Spinoza

Selection from – Ethics – Part IV. Of Human Bondage, or the Strength of the Emotions (Page 10)

Spinoza's Words: (according to reason one's own good necessitates the good of others)

In so far as men live in obedience to reason they necessarily do only such things as are good for human nature, and consequently for each individual man

As every man seeks most that which is useful to him, so are men most useful one to another. For the more a man seeks what is useful to him and endeavours to preserve himself, the more is he endowed with power to act... [and] to live in obedience to reason. Men are most in natural harmony, when they live in obedience to reason;; therefore men will be most useful one to another, when each seeks most that which is useful to him..
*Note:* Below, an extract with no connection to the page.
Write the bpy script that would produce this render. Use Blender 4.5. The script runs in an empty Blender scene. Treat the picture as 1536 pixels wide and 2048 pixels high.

What we have just shown is attested by experience... Yet it rarely happens that men live in obedience to reason, for things are so ordered among them, that they are generally envious and troublesome one to another. Nevertheless they are scarcely able to lead a solitary life, so that the definition of man as a social animal has met with general assent; in fact, men do derive from social life much more convenience than injury. Let satirists then laugh their fill at human affairs, let theologians rail, and let misanthropes praise to their utmost the life of untutored rusticity, let them heap contempt on men and praises on beasts; when all is said, they will find that men can provide for their wants much more easily by mutual help, and that only by uniting their forces can they escape from the dangers that on every side beset them: not to say how much more excellent and worthy of our knowledge it is, to study the actions of men than the actions of beasts. But I will treat of this more at length elsewhere.

Comment:

Spinoza advises that living by reason and doing good for others is in our own best interest. Unfortunately most men do not live according to reason and discord is rampant. Still the mutual help that social life brings is obviously beneficial. He will address this point in Part 5.